De um lado, pistoleiros expulsando lavradores de suas terras. De outro, tentativas de invasões de terras abandonadas. Em 1964 esta luta iria chegar a resultados concretos com o anúncio da desapropriação da fazenda improdutiva da empresa Anglo. Enquanto os latifundiários em pânico reforçavam os armamentos e contratavam mais jagunços. E a Igreja Católica com a Liga Democrática Feminina promovia passeatas diárias contra o demônio da subversão. E o jornal Combate dando voz aos sufocados. Pela reforma agrária.
Eu tinha dez anos e não entendia a História assim. Para mim era como os filmes de cangaceiros que passavam no Pio XII. Nas historias e brincadeiras das crianças os personagens eram esses. O temido Capitão Pedro de chapéu, caçador de bandidos e comunistas. Meus heróis eram Lampião e Chicão. Francisco Raimundo, líder dos camponeses, era um sapateiro que virou pedra nas botas dos opressores. No folclore local tornou-se um possesso, comandando posseiros que invadiam tudo, saqueavam as casas, e ele tomava e dava aos pobres, robinhudi do Rio Doce. A molecada sussurava seu nome num misto de admiração e medo. As mães devotas chamavam: “Entra pra casa, menino, que o Chicão vai te pegar”.

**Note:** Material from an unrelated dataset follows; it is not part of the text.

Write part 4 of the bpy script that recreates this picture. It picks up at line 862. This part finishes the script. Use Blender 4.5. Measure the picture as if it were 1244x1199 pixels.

Tudo isso atingiu seu ápice num comício marcado para 31 de março. A tal Fazenda do Ministério seria entregue para um assentamento de lavradores. Ato simbólico: criada para ser uma fazenda-modelo, com o ensino da agricultura, funcionou na verdade fornecendo subsídios aos latifundiários. Um dia antes as milícias dos coronelões acabaram com a festa. Destruiram a sede do sindicato, atirando em quem resistisse. Entre um morto e inúmeros feridos, Chicao conseguiu fugir antes de ser linchado. Tentaram empastelar a redação do Combate. Ocuparam as ruas da cidade. Trancados em casa, nós meninos não brincamos na praça de faroeste ou cangaço por aqueles dias.
Quando o Exército desceu de Minas para detonar o Golpe de 64 no Rio de Janeiro, Governador Valadares já tinha sido tomada por tropas conservadoras. Chicão, camponeses, reformas, sonhos, esperanças – e o próprio jornal Combate – tinham sido postos fora de combate. Capitão Pedro virou herói por ter moralizado a bandidagem na cidade que foi crescendo. Coronel Altino virou aeroporto. Valadarense virou sinônimo de quem deixa um lugar sem perspectivas buscando a vida no exterior. O Combate virou memória, como nas lembranças de uma criança que – já apaixonada pelo jornalismo – comprava o jornal escondido e se impressionava com as enormes manchetes em vermelho e com as lutas ali narradas.
Ricky Goodwin
(Aritgo para uma publicação em homenagem ao jornal COMBATE, periódico de esquerda na região do Rio Doce, Minas Gerais.)